At the same time that population flowed northward, it also flowed to the West Coast and Southwest. The transplantation of professional sports teams acknowledged the growing wealth and population of the West, as baseball’s Dodgers and Giants left New York for California in 1958, followed two years later by the Minneapolis Lakers, which became the West Coast’s first National Basketball Association team. Federal spending spurred westward migration. Western politicians often denounced government spending in the abstract, but they courted federal dollars to develop the region. Federal money kept the defense industries humming; helped pay for the huge public works that provided water for agriculture and burgeoning cities; allowed West Coast universities to develop into major centers of scientific research; paid for highways; and, through the Social Security system, made it possible for people from other parts of the country to retire to the warm climates of Southern California and the desert states.
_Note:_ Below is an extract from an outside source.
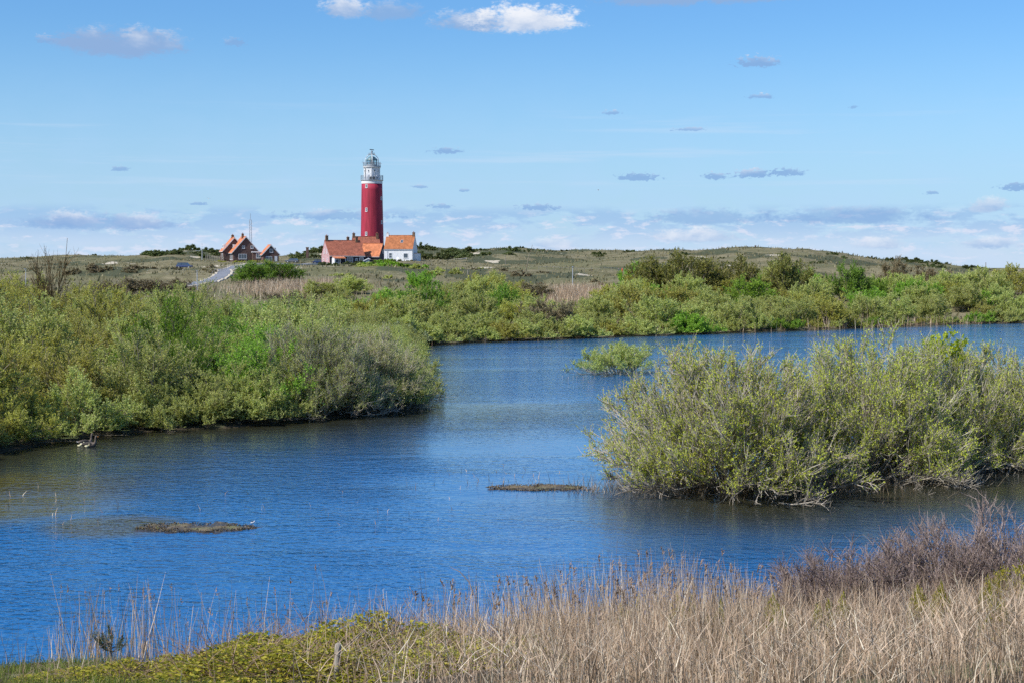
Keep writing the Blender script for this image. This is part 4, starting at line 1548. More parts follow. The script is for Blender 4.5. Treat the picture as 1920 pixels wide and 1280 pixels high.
def left_thicket():
    r = np.random.default_rng(77)

    def ok(x, y):
        px = 960 + x / y * F
        if px < -160 or px > 860:
            return False
        d = float(lake_sdf(np.array([x]), np.array([y]))[0])
        return d > 2.8 and y < 178 and y > 60
    pts = poly_scatter(5200, (-75, 0), (60, 180), ok, lambda x, y: 3.9 if y < 105 else 6.2, 5)
    nback = len(pts)
    pts = pts + shore_points(-160, 860, 60, 178, 2.5, 1.15, 15)
    for ip, (x, y) in enumerate(pts):
        px = 960 + x / y * F
        d = float(lake_sdf(np.array([x]), np.array([y]))[0])
        z = hz(x, y)
        u = r.uniform()
        s = (0.8 + 0.36 * min(1, d / 8)) * r.uniform(0.75, 1.25)
        if px > 640:
            s *= 0.8
        if px < 240 and u < 0.65:
            lm, kind, pr = LF_OLIVE, 'olive', TH[int(r.integers(0, 3))]
        elif u < 0.2 and 200 < px < 560:
            lm, kind, pr = LF_GREEN, 'green', TH[int(r.integers(0, 3))]
        elif px > 650 and y < 120:
            lm, kind, pr = LF_GREY, 'twiggy', THB
        else:
            lm, kind, pr = LF_GREY, 'grey', TH[int(r.integers(0, 3))]
        front = ip >= nback
        if front:
            s = r.uniform(0.62, 1.0) * (0.8 if px > 640 else 1.0)
            pr = THL
        where = ('at the left edge' if px < 50 else 'below the bare tree' if px < 150 else 'right of the bare tree' if px < 240 else 'left of the road' if px < 340 else 'below the road' if px < 420
                 else 'below the large brick house' if px < 495 else 'below the small brick house' if px < 570 else 'below the pink gable' if px < 640 else 'near its tip')
        row = 'at the edge' if front else 'in the front' if y < 95 else 'in the middle' if y < 125 else 'at the back'
        look = {'olive': 'olive willow shrub', 'green': 'green leaved shrub', 'twiggy': 'sparse twiggy willow shrub', 'grey': 'grey green willow shrub'}[kind]
        lab = look + ' ' + row + ' of the left thicket ' + where
        put_bush(pr, (BARK_D if kind != 'twiggy' else BARK_G, lm), 'willow_shrub', lab, 'shrub', (x, y, z), r.uniform(0, 6.28), (s * r.uniform(0.95, 1.2), s * r.uniform(0.95, 1.2), s * r.uniform(0.92, 1.1)),
                 'left bank: ' + lab)
    # shrubs that stand out
    for px, Y, sc, lab in ((300, 94, 1.5, 'tall bright green shrub rising above the left thicket'),
                           (340, 89, 1.1, 'bright green shrub just right of and below the tall green one on the left bank')):
        c = gpt(px, Y)
        put_bush(TH[2], (BARK_D, leaf_mat('bright_leaf', [(0, (0.10, 0.19, 0.012)), (1, (0.26, 0.40, 0.035))], 0.4, 0.1)), 'green_shrub', lab, 'shrub', c, 1.0, (0.75 * sc, 0.75 * sc, sc))
    c = on_water(665, 773)
    put_bush(NW[1], (BARK_G, LF_GREY), 'willow_bush', 'spreading willow bush dipping into the water at the tip of the left bank', 'bush', (c.x, c.y + 2.5, -0.03), 1.2, (0.66, 0.85, 0.92))
    c = on_water(580, 786)
    put_bush(NW[0], (BARK_G, LF_GREY), 'willow_bush', 'rounded willow bush beside the tip of the left bank', 'bush', (c.x, c.y + 3.2, 0.0), 2.9, (0.75, 0.8, 1.0))
    c = gpt(95, 160)
    put_bush(BARE, (BARK_O, None), 'bare_tree', 'bare brown tree rising above the thicket at the far left', 'tree', c, 0.4, (0.95, 0.95, 1.28))
    c = gpt(150, 168)
    put_bush(BAREF, (BARK_O, LF_OLIVE), 'bare_tree', 'low sparse olive tree right of the bare brown tree', 'tree', c, 1.4, (0.8, 0.8, 0.85))
    c = gpt(-5, 150)
    put_bush(TH[0], (BARK_D, LF_SCRUB), 'dark_shrub', 'dark green shrub at the left edge of the picture', 'shrub', c, 1.4, (0.9, 0.9, 1.25))


left_thicket()


def far_thicket():
    r = np.random.default_rng(99)

    def ok(x, y):
        px = 960 + x / y * F
        if px < 600 or px > 2030:
            return False
        d = float(lake_sdf(np.array([x]), np.array([y]))[0])
        if px < 900 and y > 235:
            return False
        if 980 < px < 1170 and 235 < y < 300:
            return False
        return d > 2.4 and y < 285 and d < 75
    pts = poly_scatter(5200, (-25, 110), (172, 288), ok, lambda x, y: 5.6 if y < 230 else 7.4, 6)
    nback = len(pts)
    pts = pts + shore_points(760, 2030, 165, 275, 4.2, 0.7, 16)
    for ip, (x, y) in enumerate(pts):
        px = 960 + x / y * F
        d = float(lake_sdf(np.array([x]), np.array([y]))[0])
        u = r.uniform()
        s = (0.78 + 0.27 * min(1, d / 16)) * r.uniform(0.7, 1.3)
        if px < 900 and d < 8 and u < 0.6:
            k, lm = 'silver', LF_SILVER
            s *= 0.62
        elif u < 0.13:
            k, lm = 'green', LF_GREEN
        elif u < 0.34:
            k, lm = 'olive', LF_OLIVE
        elif u < 0.36:
            k, lm = 'brown', LF_BROWN
        else:
            k, lm = 'grey', LF_GREY
        front = ip >= nback
        if front:
            s = r.uniform(0.6, 1.0) * (0.55 if 1480 < px < 1830 else 1.0)
        look = {'silver': 'low silvery shrub', 'green': 'fresh green shrub', 'olive': 'olive shrub', 'brown': 'brownish shrub', 'grey': 'grey green willow'}[k]
        row = 'at the water edge' if front else 'in the front' if d < 25 else 'at the back'
        where = ('left end' if px < 830 else 'below the white cottage' if px < 870 else 'below the wooden post' if px < 940 else 'below the dead tree' if px < 1030 else 'below the pale reed patch' if px < 1180 else 'below the walkers' if px < 1260 else 'below the high olive row' if px < 1420
                 else 'below the right hill' if px < 1580 else 'below the orange brown tree' if px < 1720 else 'below the ridge end' if px < 1830 else 'towards the right edge')
        lab = look + ' ' + row + ' of the far thicket, ' + where
        put_bush(FARL if front else FAR[int(r.integers(0, 3))], (BARK_D, lm), 'willow_shrub', lab, 'shrub', (x, y, hz(x, y)), r.uniform(0, 6.28), (s * r.uniform(0.95, 1.25), s * r.uniform(0.95, 1.25), s * r.uniform(0.9, 1.1)), 'far bank: ' + lab)
    named = [  # px, Y, width, height, leaf, label
        (1215, 268, 1.9, 1.75, LF_DOLIVE, 'tall olive bush at the left end of the high row behind the far bank'),
        (1290, 264, 2.2, 2.15, LF_DOLIVE, 'tallest olive bush in the middle of the high row behind the far bank'),
        (1372, 266, 2.0, 2.1, LF_DOLIVE, 'tall olive bush at the right end of the high row behind the far bank'),
        (1475, 262, 1.7, 1.95, LF_DOLIVE, 'rounded olive bush standing apart right of the high row'),
        (1590, 262, 1.3, 1.7, LF_DGREEN, 'bright green round bush on the far bank below the right hill'),
        (1640, 268, 0.9, 1.08, LF_GREEN, 'small green bush right of the bright green round one'),
        (1232, 246, 0.95, 0.95, LF_GREEN, 'green bush in front of the high olive row, left end'),
        (790, 205, 1.5, 1.45, LF_DGREEN, 'dark green bush above the thicket left of the far bank centre'),
        (745, 215, 1.2, 1.25, LF_DGREEN, 'green bush adjoining the dark green bush, nearer the left thicket'),
        (945, 222, 1.45, 1.3, LF_DGREEN, 'dark green rounded bush on the far bank below the wooden post'),
        (700, 190, 1.2, 1.15, LF_OLIVE, 'yellow green bush just behind the tip of the left bank'),
        (1240, 215, 0.9, 0.95, LF_GREEN, 'green leafy bush at the water edge in the middle of the far bank'),
        (1750, 262, 0.8, 0.85, LF_GREEN, 'dark green low bush in the far thicket below the ridge end'),
        (1835, 258, 1.1, 0.85, LF_GREEN, 'bright green spreading bush near the right end of the far thicket'),
    ]
    for i, (px, Y, w, h, lm, lab) in enumerate(named):
        c = gpt(px, Y)
        put_bush(FAR[i % 3], (BARK_D, lm), 'bush', lab, 'bush', c, i * 1.7, (w, w, h))
    c = gpt(1672, 300)
    put_bush(BAREF, (BARK_O, LF_BROWN), 'bare_tree', 'sparse orange brown tree on the skyline of the right ridge', 'tree', c, 0.8, (1.0, 1.0, 0.98))
    c = gpt(1740, 300)
    put_bush(BAREF, (BARK_O, LF_BROWN), 'bare_tree', 'wide low brownish tree right of the orange brown one', 'tree', c, 2.8, (1.1, 1.1, 0.7))
    # hedge bush in front of the brick houses and others on the valley floor
    for i, (px, Y, w, h, lm, lab) in enumerate([
            (470, 318, 1.75, 1.1, LF_DGREEN, 'broad green bush beside the road below the brick houses, left half'),
            (520, 322, 1.9, 1.2, LF_DGREEN, 'broad green bush beside the road below the brick houses, right half'),
            (790, 300, 1.0, 1.0, LF_GREEN, 'pointed green bush below the white cottage'),
            (655, 275, 1.5, 0.8, LF_GREY, 'grey green bush left of the pointed green bush'),
            (600, 262, 1.4, 0.8, LF_GREY, 'grey green bush behind the left thicket below the sandy clearing'),
            (540, 240, 1.2, 0.8, LF_BROWN, 'brown twiggy bush behind the left thicket below the broad green bush'),
            (200, 260, 1.5, 0.7, LF_BROWN, 'brown twiggy bush behind the left thicket, nearest the bare tree'),
            (260, 270, 1.7, 0.75, LF_BROWN, 'brown twiggy bush behind the left thicket, second from the bare tree'),
            (320, 280, 1.5, 0.7, LF_BROWN, 'brown twiggy bush behind the left thicket, nearest the road'),
            (860, 255, 1.2, 0.85, LF_GREY, 'grey green bush behind the dark green bushes left of centre'),
            (1000, 262, 1.2, 0.75, LF_BROWN, 'brown twiggy bush left of the pale reed patch')]):
        c = gpt(px, Y)
        put_bush(FAR[i % 3], (BARK_D, lm), 'bush', lab, 'bush', c, i * 2.1, (w, w, h))


far_thicket()


def dune_scrub():
    r = np.random.default_rng(123)
    zones = [  # px range, Y range, count, size, label
        ((560, 690), (590, 640), 34, (1.0, 1.7), LF_SCRUB, 'dark dune scrub on the mound behind the pink gabled cottage', 'scrub behind the cottages'),
        ((780, 960), (560, 660), 40, (0.9, 1.6), LF_SCRUB, 'dark dune scrub on the slope right of the white cottage', 'scrub right of the white cottage'),
        ((285, 420), (590, 650), 26, (1.0, 1.6), LF_SCRUB, 'dark dune scrub on the knoll left of the brick houses', 'scrub on the left knoll'),
        ((395, 520), (500, 526), 26, (0.3, 0.55), LF_OLIVE, 'low hedge shrub in front of the brick houses', 'hedge of the brick houses'),
        ((600, 780), (455, 492), 44, (0.5, 0.9), LF_SCRUB, 'low scrub on the bank below the lighthouse cottages', 'scrub below the cottages'),
        ((690, 790), (440, 480), 22, (0.7, 1.15), LF_GREEN, 'green scrub below the white cottage', 'green scrub below the white cottage'),
        ((1620, 1860), (490, 575), 40, (0.5, 1.0), LF_SCRUB, 'dark scrub on the low end of the right ridge', 'scrub on the ridge end'),
        ((1110, 1200), (560, 640), 8, (0.7, 1.1), LF_SCRUB, 'dark scrub on the crest left of the right hill', 'scrub on the hill crest'),
        ((0, 290), (640, 780), 8, (0.6, 1.1), LF_SCRUB, 'small dark scrub on the left skyline', 'scrub on the left skyline'),
        ((120, 420), (380, 450), 34, (0.5, 1.0), LF_BROWN, 'brown low scrub on the left dune slope', 'brown scrub on the left slope'),
        ((930, 1120), (640, 760), 16, (0.5, 1.0), LF_SCRUB, 'dark scrub on the middle skyline', 'scrub on the middle skyline'),
        ((880, 1250), (330, 440), 30, (0.4, 0.8), LF_BROWN, 'brown low scrub in the dune valley', 'brown scrub in the valley'),
        ((1250, 1650), (400, 520), 26, (0.4, 0.8), LF_SCRUB, 'small scrub on the face of the right hill', 'scrub on the right hill'),
        ((620, 900), (340, 420), 26, (0.5, 1.0), LF_GREY, 'grey green scrub on the flat below the cottages', 'scrub on the flat'),
    ]
    for (pr, yr, n, sz, lm, lab, grp) in zones:
        for i in range(int(n * 0.72)):
            c = gpt(r.uniform(*pr), r.uniform(*yr))
            s = r.uniform(*sz)
            put_bush((SCRUB[int(r.integers(0, 2))][1],), (lm,), 'dune_scrub', lab, 'shrub', c - Vector((0, 0, 0.15)), r.uniform(0, 6.28), (s * r.uniform(1, 1.5), s * r.uniform(1, 1.5), s), grp, ('leaves',))
    # leaning dead trunk
    c = gpt(984, 400)
    k = 400 / F
    o = MB().tube([(0, 0, -0.3), (0.5 , 0, 1.7), (1.0, 0.1, 4.0), (1.9, 0, 7.0)], [0.12, 0.1, 0.08, 0.04], 5)
    o.tube([(1.0, 0.1, 4.0), (0.7, 0.3, 5.0), (0.8, 0.2, 5.6)], 0.04, 4)
    o.tube([(1.5, 0.1, 5.6), (2.2, 0.1, 6.3)], 0.04, 4)
    ob = o.build('dead_tree', BARK_D)
    ob.location = c
    tag(ob, 'thin leaning dead tree on the dune slope right of the white cottage', 'tree')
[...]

Air-conditioning made the Southwest attractive to newcomers. The technology was developed early in the twentieth century for large commercial and industrial buildings. Small home units only began to be sold in significant numbers after World War II. In 1952, builders began incorporating air-conditioning into tract houses. The FHA encouraged the practice by allowing, from 1957 on, the cost of appliances to be covered by home mortgages. Builders liked air-conditioning because it allowed them to dispense with features traditionally used to promote cooling and ventilation—overhanging eaves, good insulation, attic fans, movable sashes and screens, shady landscaping—which were expensive to provide. By 1960, six and a half million air conditioners were in use; ten years later, twenty-four million, including seventeen million room units.